* begin *

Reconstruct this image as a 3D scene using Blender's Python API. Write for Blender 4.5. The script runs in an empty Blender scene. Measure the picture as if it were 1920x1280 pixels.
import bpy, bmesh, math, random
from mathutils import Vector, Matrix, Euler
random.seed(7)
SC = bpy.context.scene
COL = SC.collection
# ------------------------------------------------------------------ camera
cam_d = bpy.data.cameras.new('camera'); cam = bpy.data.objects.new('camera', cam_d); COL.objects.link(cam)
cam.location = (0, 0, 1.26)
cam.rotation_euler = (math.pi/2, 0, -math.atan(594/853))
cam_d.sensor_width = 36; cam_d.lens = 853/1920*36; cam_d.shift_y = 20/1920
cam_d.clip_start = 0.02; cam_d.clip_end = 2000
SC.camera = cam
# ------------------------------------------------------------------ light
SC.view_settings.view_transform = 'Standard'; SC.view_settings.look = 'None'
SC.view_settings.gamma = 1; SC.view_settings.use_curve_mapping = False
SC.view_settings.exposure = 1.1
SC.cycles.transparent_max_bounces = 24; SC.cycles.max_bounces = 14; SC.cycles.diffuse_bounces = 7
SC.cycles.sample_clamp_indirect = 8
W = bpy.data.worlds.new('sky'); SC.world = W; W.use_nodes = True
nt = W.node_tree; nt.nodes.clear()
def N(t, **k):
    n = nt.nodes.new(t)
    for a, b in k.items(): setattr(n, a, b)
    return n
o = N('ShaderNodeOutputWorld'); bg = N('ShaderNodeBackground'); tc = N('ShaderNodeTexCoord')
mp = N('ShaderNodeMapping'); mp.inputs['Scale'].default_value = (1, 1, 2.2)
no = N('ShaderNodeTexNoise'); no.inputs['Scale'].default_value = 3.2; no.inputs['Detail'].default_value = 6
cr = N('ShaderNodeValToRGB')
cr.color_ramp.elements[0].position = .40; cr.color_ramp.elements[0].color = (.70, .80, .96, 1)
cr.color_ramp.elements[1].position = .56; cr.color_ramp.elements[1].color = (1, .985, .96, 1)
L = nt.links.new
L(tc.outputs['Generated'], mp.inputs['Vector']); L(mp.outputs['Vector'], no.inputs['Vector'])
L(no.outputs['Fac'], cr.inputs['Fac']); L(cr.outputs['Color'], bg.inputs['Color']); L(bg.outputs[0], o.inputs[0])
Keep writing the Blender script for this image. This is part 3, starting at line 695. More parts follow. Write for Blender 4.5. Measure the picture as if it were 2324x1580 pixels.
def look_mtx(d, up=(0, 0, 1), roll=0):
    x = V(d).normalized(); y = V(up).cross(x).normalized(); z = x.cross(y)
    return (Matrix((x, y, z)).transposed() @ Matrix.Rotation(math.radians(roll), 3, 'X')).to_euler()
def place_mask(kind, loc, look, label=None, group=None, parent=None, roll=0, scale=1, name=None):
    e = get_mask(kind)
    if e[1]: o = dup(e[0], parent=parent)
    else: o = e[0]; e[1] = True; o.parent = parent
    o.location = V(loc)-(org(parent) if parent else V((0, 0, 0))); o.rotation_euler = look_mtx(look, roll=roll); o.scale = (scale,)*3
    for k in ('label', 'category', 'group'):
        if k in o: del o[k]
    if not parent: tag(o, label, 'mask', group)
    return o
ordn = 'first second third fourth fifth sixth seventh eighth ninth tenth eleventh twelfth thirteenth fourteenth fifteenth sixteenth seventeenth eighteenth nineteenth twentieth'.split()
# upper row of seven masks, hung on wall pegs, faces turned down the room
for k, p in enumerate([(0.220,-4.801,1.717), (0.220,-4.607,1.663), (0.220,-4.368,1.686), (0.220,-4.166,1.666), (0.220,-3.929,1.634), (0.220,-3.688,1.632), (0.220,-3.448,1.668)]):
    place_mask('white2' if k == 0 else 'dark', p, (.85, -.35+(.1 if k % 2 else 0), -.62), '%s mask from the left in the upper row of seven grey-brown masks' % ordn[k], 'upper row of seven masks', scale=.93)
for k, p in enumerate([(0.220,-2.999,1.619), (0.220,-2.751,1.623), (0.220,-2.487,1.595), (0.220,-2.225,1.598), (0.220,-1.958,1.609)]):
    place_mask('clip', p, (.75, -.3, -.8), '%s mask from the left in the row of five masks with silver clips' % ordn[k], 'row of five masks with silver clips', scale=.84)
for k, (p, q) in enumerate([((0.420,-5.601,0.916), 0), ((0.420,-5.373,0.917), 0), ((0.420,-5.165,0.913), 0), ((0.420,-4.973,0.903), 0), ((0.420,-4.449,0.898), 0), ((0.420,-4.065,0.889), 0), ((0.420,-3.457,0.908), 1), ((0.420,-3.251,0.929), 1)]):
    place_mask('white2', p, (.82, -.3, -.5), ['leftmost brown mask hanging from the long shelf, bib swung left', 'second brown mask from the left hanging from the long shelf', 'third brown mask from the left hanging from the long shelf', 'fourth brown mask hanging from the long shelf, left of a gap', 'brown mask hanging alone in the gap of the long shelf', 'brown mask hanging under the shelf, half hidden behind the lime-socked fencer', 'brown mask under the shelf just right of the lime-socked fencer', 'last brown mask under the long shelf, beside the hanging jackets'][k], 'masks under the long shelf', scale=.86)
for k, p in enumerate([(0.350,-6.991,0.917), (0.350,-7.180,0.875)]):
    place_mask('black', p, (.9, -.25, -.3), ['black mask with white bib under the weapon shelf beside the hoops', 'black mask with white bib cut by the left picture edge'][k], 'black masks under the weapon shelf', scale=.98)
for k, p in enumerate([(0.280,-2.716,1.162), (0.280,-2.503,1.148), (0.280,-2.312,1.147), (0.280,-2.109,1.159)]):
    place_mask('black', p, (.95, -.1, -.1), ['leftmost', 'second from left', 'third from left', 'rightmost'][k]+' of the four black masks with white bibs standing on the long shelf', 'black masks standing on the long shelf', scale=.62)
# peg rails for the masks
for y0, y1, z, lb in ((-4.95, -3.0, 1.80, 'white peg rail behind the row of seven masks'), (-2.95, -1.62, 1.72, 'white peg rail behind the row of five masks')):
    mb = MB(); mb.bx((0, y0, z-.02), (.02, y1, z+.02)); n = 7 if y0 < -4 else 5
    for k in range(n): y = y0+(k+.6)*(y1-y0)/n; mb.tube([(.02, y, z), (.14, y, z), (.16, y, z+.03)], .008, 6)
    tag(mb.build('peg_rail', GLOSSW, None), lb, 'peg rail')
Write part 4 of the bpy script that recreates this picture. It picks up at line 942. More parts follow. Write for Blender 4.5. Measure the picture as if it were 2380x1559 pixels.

* end *

→ EXERCISE DIRECTIONS
Nothing in the data may differ; print all of it exactly as written.

→ SOLUTION TO THIS EXERCISE
Reconstruct this image as a 3D scene using Blender's Python API. Write for Blender 4.5. The script runs in an empty Blender scene. Measure the picture as if it were 1920x1280 pixels.
import bpy, bmesh, math, random
from mathutils import Vector, Matrix, Euler
random.seed(7)
SC = bpy.context.scene
COL = SC.collection
# ------------------------------------------------------------------ camera
cam_d = bpy.data.cameras.new('camera'); cam = bpy.data.objects.new('camera', cam_d); COL.objects.link(cam)
cam.location = (0, 0, 1.26)
cam.rotation_euler = (math.pi/2, 0, -math.atan(594/853))
cam_d.sensor_width = 36; cam_d.lens = 853/1920*36; cam_d.shift_y = 20/1920
cam_d.clip_start = 0.02; cam_d.clip_end = 2000
SC.camera = cam
# ------------------------------------------------------------------ light
SC.view_settings.view_transform = 'Standard'; SC.view_settings.look = 'None'
SC.view_settings.gamma = 1; SC.view_settings.use_curve_mapping = False
SC.view_settings.exposure = 1.1
SC.cycles.transparent_max_bounces = 24; SC.cycles.max_bounces = 14; SC.cycles.diffuse_bounces = 7
SC.cycles.sample_clamp_indirect = 8
W = bpy.data.worlds.new('sky'); SC.world = W; W.use_nodes = True
nt = W.node_tree; nt.nodes.clear()
def N(t, **k):
    n = nt.nodes.new(t)
    for a, b in k.items(): setattr(n, a, b)
    return n
o = N('ShaderNodeOutputWorld'); bg = N('ShaderNodeBackground'); tc = N('ShaderNodeTexCoord')
mp = N('ShaderNodeMapping'); mp.inputs['Scale'].default_value = (1, 1, 2.2)
no = N('ShaderNodeTexNoise'); no.inputs['Scale'].default_value = 3.2; no.inputs['Detail'].default_value = 6
cr = N('ShaderNodeValToRGB')
cr.color_ramp.elements[0].position = .40; cr.color_ramp.elements[0].color = (.70, .80, .96, 1)
cr.color_ramp.elements[1].position = .56; cr.color_ramp.elements[1].color = (1, .985, .96, 1)
L = nt.links.new
L(tc.outputs['Generated'], mp.inputs['Vector']); L(mp.outputs['Vector'], no.inputs['Vector'])
L(no.outputs['Fac'], cr.inputs['Fac']); L(cr.outputs['Color'], bg.inputs['Color']); L(bg.outputs[0], o.inputs[0])
Keep writing the Blender script for this image. This is part 3, starting at line 695. More parts follow. Write for Blender 4.5. Measure the picture as if it were 2324x1580 pixels.
def look_mtx(d, up=(0, 0, 1), roll=0):
    x = V(d).normalized(); y = V(up).cross(x).normalized(); z = x.cross(y)
    return (Matrix((x, y, z)).transposed() @ Matrix.Rotation(math.radians(roll), 3, 'X')).to_euler()
def place_mask(kind, loc, look, label=None, group=None, parent=None, roll=0, scale=1, name=None):
    e = get_mask(kind)
    if e[1]: o = dup(e[0], parent=parent)
    else: o = e[0]; e[1] = True; o.parent = parent
    o.location = V(loc)-(org(parent) if parent else V((0, 0, 0))); o.rotation_euler = look_mtx(look, roll=roll); o.scale = (scale,)*3
    for k in ('label', 'category', 'group'):
        if k in o: del o[k]
    if not parent: tag(o, label, 'mask', group)
    return o
ordn = 'first second third fourth fifth sixth seventh eighth ninth tenth eleventh twelfth thirteenth fourteenth fifteenth sixteenth seventeenth eighteenth nineteenth twentieth'.split()
# upper row of seven masks, hung on wall pegs, faces turned down the room
for k, p in enumerate([(0.220,-4.801,1.717), (0.220,-4.607,1.663), (0.220,-4.368,1.686), (0.220,-4.166,1.666), (0.220,-3.929,1.634), (0.220,-3.688,1.632), (0.220,-3.448,1.668)]):
    place_mask('white2' if k == 0 else 'dark', p, (.85, -.35+(.1 if k % 2 else 0), -.62), '%s mask from the left in the upper row of seven grey-brown masks' % ordn[k], 'upper row of seven masks', scale=.93)
for k, p in enumerate([(0.220,-2.999,1.619), (0.220,-2.751,1.623), (0.220,-2.487,1.595), (0.220,-2.225,1.598), (0.220,-1.958,1.609)]):
    place_mask('clip', p, (.75, -.3, -.8), '%s mask from the left in the row of five masks with silver clips' % ordn[k], 'row of five masks with silver clips', scale=.84)
for k, (p, q) in enumerate([((0.420,-5.601,0.916), 0), ((0.420,-5.373,0.917), 0), ((0.420,-5.165,0.913), 0), ((0.420,-4.973,0.903), 0), ((0.420,-4.449,0.898), 0), ((0.420,-4.065,0.889), 0), ((0.420,-3.457,0.908), 1), ((0.420,-3.251,0.929), 1)]):
    place_mask('white2', p, (.82, -.3, -.5), ['leftmost brown mask hanging from the long shelf, bib swung left', 'second brown mask from the left hanging from the long shelf', 'third brown mask from the left hanging from the long shelf', 'fourth brown mask hanging from the long shelf, left of a gap', 'brown mask hanging alone in the gap of the long shelf', 'brown mask hanging under the shelf, half hidden behind the lime-socked fencer', 'brown mask under the shelf just right of the lime-socked fencer', 'last brown mask under the long shelf, beside the hanging jackets'][k], 'masks under the long shelf', scale=.86)
for k, p in enumerate([(0.350,-6.991,0.917), (0.350,-7.180,0.875)]):
    place_mask('black', p, (.9, -.25, -.3), ['black mask with white bib under the weapon shelf beside the hoops', 'black mask with white bib cut by the left picture edge'][k], 'black masks under the weapon shelf', scale=.98)
for k, p in enumerate([(0.280,-2.716,1.162), (0.280,-2.503,1.148), (0.280,-2.312,1.147), (0.280,-2.109,1.159)]):
    place_mask('black', p, (.95, -.1, -.1), ['leftmost', 'second from left', 'third from left', 'rightmost'][k]+' of the four black masks with white bibs standing on the long shelf', 'black masks standing on the long shelf', scale=.62)
# peg rails for the masks
for y0, y1, z, lb in ((-4.95, -3.0, 1.80, 'white peg rail behind the row of seven masks'), (-2.95, -1.62, 1.72, 'white peg rail behind the row of five masks')):
    mb = MB(); mb.bx((0, y0, z-.02), (.02, y1, z+.02)); n = 7 if y0 < -4 else 5
    for k in range(n): y = y0+(k+.6)*(y1-y0)/n; mb.tube([(.02, y, z), (.14, y, z), (.16, y, z+.03)], .008, 6)
    tag(mb.build('peg_rail', GLOSSW, None), lb, 'peg rail')
Write part 4 of the bpy script that recreates this picture. It picks up at line 942. More parts follow. Write for Blender 4.5. Measure the picture as if it were 2380x1559 pixels.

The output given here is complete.